Lisa Montgomery is experiencing ‘serious mental illness, neurological impairment, and complex trauma’

Published: January 9, 2021 1:57pm

Updated: January 10, 2021 7:17am

Lawyers for death row inmate Lisa Montgomery, scheduled next week to become the first woman executed by the federal government in over 70 years, argue in a new filing her execution would violate the Eighth Amendment because her severe mental illness makes her “incompetent to be executed.”

Montgomery is facing the death penalty for a 2004 crime in which she strangled a pregnant Missouri woman to death, performed a Caesarean section on her and kidnapped her infant. Her lawyers are asking President Trump to commute her sentence to life in prison. 
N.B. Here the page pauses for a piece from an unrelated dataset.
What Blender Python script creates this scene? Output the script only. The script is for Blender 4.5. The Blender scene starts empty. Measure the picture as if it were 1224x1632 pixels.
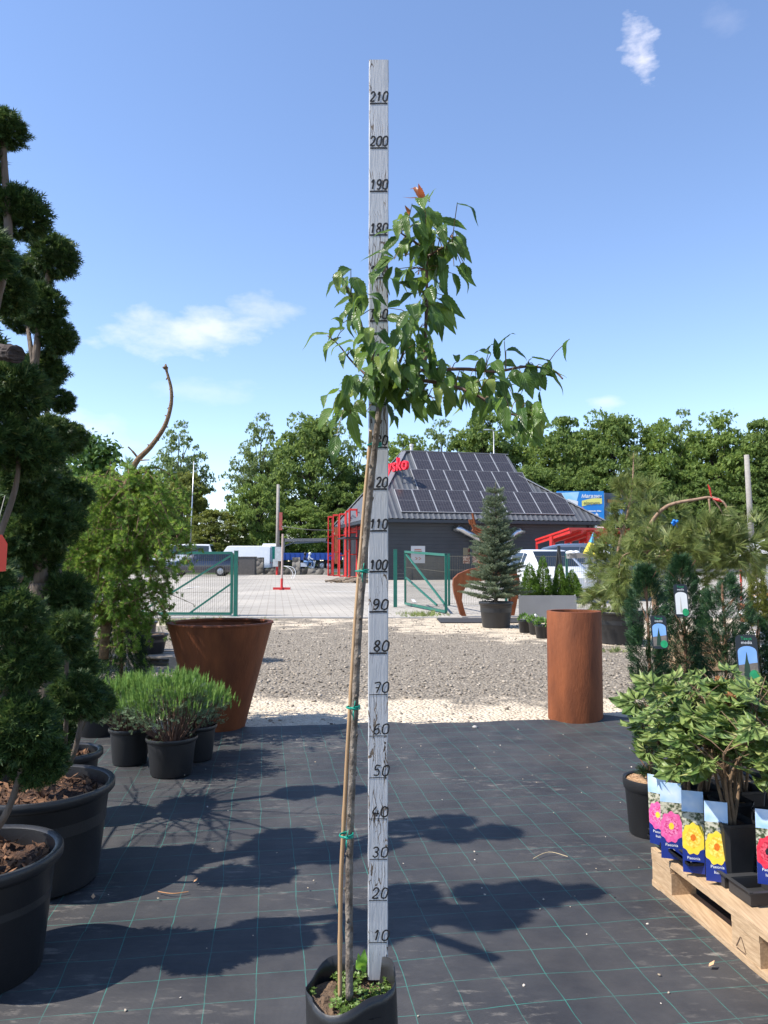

Montgomery’s attorneys have argued that a lifetime of brutal trauma and torture, including allegedly being raped by her stepfather and a series of grown men when she was a young teenager, has rendered her crippled by debilitating mental illness and thus not liable for capital punishment under U.S. law.

In their latest filing, her attorneys argue that Montgomery “continues to be psychotic as a result of co-morbid conditions of serious mental illness, neurological impairment, and complex trauma. These conditions make her incompetent to be executed.”

“Executing a person who is not competent … violates the Fifth and Eighth Amendments,” the attorneys argue. The Fifth Amendment in part mandates due process for criminal punishments, while the Eighth Amendment outlaws cruel and unusual punishment for crimes.